SET EXERCISE: Return only the lines running from the line that holds "What Blender Python" to the line that holds "COL = S.collection", including both.

DATA PROVIDED:
::::

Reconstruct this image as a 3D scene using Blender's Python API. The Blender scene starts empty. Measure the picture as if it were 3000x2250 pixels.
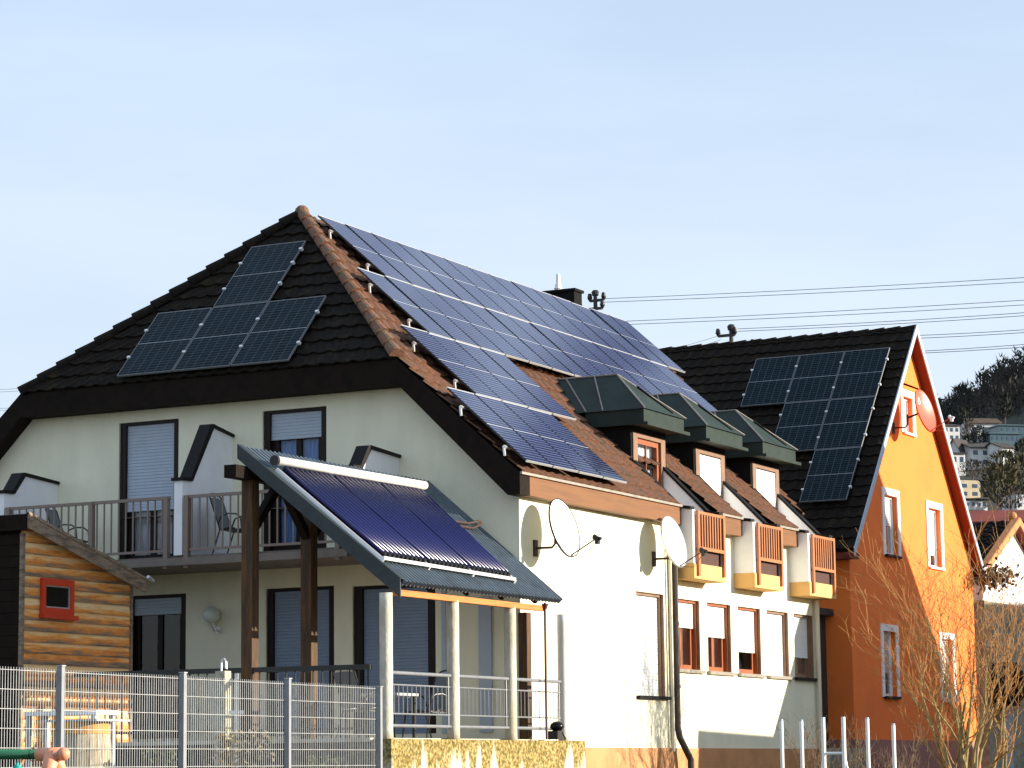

::::

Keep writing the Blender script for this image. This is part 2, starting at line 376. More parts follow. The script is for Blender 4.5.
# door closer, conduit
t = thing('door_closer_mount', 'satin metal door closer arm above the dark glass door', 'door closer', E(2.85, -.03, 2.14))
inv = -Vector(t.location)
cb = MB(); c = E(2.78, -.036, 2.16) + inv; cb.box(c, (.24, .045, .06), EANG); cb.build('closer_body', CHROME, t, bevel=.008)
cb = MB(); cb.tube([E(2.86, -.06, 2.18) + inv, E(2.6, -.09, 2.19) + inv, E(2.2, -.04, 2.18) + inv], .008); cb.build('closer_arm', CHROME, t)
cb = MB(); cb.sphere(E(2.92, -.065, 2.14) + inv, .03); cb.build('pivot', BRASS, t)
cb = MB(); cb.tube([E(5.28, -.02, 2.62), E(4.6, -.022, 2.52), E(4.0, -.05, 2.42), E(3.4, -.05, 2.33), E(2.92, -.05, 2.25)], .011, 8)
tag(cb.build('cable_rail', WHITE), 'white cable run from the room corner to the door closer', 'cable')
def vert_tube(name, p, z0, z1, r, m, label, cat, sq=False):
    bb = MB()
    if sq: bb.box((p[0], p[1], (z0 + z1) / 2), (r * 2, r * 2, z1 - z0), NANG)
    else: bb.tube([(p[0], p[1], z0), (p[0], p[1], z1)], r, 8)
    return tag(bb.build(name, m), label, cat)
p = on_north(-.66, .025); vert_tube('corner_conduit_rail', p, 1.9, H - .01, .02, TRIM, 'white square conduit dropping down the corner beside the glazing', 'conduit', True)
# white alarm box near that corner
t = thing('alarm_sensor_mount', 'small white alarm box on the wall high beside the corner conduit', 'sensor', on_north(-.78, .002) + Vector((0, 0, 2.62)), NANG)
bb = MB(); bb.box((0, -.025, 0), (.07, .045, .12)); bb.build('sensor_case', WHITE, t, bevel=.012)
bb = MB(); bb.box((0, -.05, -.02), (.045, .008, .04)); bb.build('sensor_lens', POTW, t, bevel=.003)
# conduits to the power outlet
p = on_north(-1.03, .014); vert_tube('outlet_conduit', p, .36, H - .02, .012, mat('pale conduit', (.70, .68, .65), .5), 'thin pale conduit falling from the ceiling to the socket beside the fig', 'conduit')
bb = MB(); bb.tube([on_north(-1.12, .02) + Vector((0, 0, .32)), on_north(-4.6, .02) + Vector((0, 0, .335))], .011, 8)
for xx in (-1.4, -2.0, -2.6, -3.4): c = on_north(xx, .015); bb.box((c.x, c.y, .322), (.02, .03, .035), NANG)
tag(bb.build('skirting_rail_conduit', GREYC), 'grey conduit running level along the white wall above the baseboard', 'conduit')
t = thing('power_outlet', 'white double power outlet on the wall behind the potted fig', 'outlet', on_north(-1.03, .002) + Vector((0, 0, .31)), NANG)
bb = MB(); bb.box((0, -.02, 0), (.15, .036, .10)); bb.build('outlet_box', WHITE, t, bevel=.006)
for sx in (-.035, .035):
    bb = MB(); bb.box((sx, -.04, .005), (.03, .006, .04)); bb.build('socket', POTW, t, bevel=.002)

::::

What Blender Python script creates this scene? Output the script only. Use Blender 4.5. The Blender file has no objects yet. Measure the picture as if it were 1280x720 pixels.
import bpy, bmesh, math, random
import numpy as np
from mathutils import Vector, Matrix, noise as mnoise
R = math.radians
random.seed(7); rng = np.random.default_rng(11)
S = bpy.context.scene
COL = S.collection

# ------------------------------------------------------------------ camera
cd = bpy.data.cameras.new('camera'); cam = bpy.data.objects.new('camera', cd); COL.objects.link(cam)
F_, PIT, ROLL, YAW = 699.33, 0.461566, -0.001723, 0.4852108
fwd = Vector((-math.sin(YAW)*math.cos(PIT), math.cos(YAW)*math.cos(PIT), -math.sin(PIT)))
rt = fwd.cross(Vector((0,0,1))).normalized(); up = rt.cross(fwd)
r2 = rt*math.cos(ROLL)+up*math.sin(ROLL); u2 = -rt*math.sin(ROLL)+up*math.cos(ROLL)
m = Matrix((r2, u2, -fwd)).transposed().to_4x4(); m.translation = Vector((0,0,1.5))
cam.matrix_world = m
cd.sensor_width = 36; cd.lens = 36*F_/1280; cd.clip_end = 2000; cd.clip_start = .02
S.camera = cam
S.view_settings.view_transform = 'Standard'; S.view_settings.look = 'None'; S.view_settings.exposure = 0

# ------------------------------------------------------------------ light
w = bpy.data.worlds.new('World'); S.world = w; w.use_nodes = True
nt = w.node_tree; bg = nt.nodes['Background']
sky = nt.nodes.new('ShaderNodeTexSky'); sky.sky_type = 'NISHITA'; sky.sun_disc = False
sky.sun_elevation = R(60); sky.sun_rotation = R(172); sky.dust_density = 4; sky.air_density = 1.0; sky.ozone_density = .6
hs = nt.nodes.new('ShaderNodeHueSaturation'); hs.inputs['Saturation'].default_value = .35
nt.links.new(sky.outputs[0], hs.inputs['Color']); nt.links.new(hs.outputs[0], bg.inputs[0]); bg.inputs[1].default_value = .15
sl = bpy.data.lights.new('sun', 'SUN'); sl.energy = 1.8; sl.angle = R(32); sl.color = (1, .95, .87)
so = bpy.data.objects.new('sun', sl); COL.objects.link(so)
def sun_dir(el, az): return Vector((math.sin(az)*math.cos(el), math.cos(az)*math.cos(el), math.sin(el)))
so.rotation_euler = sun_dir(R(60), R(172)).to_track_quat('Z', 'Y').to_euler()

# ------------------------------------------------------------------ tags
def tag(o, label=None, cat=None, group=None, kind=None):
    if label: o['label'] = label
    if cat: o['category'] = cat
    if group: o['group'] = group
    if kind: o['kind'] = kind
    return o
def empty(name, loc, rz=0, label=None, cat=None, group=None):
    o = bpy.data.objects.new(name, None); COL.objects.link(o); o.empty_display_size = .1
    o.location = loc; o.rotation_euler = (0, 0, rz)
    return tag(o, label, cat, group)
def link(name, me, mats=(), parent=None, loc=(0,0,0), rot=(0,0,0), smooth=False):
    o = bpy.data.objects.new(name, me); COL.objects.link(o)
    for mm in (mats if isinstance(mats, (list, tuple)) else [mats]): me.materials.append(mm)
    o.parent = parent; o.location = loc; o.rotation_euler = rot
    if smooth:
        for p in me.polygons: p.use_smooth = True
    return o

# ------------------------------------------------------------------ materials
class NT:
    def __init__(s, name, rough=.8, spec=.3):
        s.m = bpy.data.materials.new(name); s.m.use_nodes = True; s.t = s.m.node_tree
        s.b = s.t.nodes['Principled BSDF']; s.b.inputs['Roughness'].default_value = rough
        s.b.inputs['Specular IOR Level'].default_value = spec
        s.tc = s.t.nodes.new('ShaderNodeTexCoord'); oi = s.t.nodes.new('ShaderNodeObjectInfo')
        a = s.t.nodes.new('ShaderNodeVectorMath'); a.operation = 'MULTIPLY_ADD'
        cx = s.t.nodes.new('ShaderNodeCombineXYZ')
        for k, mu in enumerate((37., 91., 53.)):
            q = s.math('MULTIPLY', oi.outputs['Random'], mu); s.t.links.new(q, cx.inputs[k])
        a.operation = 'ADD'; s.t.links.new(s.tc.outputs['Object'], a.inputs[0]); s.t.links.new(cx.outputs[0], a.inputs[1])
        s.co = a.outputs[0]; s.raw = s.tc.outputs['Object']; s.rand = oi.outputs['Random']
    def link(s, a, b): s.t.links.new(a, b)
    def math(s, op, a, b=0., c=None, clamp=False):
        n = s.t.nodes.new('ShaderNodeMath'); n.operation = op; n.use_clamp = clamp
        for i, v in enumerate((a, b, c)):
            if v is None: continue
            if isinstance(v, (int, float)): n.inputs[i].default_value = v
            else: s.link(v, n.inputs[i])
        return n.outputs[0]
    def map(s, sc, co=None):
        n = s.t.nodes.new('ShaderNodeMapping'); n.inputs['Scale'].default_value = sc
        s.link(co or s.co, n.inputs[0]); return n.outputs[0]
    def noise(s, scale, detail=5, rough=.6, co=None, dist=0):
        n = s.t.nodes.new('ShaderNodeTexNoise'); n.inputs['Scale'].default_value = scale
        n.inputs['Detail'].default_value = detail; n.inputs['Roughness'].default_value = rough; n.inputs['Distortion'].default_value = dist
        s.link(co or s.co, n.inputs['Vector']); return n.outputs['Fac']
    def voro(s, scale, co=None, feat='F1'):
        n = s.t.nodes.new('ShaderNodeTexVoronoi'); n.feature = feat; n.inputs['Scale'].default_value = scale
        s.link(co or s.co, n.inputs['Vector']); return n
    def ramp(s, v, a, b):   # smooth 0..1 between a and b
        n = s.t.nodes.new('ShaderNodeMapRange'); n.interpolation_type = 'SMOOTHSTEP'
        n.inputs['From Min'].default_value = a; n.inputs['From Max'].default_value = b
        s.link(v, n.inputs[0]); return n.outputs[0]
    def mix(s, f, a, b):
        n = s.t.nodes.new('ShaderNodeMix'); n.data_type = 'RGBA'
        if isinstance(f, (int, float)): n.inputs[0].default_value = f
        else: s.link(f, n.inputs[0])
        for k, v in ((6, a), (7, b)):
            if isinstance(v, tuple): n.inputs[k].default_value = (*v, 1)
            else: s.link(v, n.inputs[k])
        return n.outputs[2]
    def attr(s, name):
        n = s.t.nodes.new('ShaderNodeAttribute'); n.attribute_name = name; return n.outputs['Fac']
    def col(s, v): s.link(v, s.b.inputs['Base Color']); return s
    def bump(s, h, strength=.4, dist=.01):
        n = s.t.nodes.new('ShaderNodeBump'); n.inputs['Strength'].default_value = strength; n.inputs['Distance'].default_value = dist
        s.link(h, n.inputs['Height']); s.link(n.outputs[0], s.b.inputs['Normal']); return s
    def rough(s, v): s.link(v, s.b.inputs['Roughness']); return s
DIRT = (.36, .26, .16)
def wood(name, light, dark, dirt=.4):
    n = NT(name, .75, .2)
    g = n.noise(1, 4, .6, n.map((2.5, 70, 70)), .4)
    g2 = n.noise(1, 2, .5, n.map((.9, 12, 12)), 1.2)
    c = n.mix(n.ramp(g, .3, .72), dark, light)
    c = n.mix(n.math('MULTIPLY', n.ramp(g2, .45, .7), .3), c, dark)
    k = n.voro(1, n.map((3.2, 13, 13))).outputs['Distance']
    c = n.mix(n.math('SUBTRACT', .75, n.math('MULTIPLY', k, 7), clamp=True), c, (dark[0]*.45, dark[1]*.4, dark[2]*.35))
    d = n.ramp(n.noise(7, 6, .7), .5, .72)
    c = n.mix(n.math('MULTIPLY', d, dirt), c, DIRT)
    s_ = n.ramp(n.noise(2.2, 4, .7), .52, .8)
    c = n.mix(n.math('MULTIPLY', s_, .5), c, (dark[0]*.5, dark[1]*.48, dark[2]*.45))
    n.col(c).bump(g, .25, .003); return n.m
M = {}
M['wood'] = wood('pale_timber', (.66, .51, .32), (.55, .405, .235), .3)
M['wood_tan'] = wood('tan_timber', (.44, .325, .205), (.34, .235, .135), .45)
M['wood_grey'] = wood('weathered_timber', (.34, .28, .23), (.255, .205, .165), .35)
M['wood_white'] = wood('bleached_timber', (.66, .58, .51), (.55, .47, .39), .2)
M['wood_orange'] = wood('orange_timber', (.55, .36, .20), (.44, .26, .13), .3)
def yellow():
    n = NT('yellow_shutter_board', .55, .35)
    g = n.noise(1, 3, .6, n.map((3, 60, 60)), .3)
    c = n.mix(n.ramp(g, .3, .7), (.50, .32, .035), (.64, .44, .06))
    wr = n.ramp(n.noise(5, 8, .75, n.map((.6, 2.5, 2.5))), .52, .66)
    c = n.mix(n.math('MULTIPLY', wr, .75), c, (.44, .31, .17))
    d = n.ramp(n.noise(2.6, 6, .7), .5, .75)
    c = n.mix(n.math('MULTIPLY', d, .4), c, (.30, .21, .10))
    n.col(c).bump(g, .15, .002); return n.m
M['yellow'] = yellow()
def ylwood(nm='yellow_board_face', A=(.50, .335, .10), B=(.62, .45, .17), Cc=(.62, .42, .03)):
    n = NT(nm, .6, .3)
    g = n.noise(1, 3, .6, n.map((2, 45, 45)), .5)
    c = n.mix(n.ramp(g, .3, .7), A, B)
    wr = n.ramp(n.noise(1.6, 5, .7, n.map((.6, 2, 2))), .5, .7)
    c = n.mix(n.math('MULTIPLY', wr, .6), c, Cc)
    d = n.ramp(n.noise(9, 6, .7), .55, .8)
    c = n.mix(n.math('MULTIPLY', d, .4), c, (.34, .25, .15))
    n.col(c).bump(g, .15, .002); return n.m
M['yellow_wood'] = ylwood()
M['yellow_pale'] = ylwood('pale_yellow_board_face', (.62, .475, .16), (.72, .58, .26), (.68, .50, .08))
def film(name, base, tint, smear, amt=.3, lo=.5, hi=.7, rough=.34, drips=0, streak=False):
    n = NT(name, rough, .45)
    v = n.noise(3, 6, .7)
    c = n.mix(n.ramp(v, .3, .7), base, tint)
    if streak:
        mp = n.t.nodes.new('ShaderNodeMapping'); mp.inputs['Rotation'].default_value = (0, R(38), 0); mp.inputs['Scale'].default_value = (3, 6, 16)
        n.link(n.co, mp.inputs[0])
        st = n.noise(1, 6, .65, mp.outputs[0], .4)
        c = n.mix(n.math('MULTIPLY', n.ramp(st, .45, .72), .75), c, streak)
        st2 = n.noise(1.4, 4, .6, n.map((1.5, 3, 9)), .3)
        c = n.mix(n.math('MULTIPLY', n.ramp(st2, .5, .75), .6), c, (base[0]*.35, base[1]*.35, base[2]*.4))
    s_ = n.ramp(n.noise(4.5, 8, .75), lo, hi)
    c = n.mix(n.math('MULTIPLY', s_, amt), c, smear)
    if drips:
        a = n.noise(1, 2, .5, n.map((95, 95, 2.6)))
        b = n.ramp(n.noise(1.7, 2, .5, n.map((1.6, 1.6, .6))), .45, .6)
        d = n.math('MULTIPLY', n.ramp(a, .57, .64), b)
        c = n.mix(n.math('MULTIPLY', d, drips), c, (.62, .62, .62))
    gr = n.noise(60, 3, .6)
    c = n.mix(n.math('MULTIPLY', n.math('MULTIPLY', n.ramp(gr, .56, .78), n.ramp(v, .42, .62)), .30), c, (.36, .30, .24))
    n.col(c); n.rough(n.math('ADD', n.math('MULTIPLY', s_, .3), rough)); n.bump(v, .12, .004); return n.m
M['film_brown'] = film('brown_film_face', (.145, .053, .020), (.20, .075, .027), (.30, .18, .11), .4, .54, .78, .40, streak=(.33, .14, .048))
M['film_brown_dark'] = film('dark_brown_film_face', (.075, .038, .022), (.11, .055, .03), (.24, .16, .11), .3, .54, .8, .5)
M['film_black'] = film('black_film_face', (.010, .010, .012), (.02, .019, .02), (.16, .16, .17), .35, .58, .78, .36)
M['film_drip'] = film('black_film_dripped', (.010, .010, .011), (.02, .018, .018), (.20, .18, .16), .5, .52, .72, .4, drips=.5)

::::

CORRECT RESPONSE:
What Blender Python script creates this scene? Output the script only. Use Blender 4.5. The Blender file has no objects yet. Measure the picture as if it were 1280x720 pixels.
import bpy, bmesh, math, random
import numpy as np
from mathutils import Vector, Matrix, noise as mnoise
R = math.radians
random.seed(7); rng = np.random.default_rng(11)
S = bpy.context.scene
COL = S.collection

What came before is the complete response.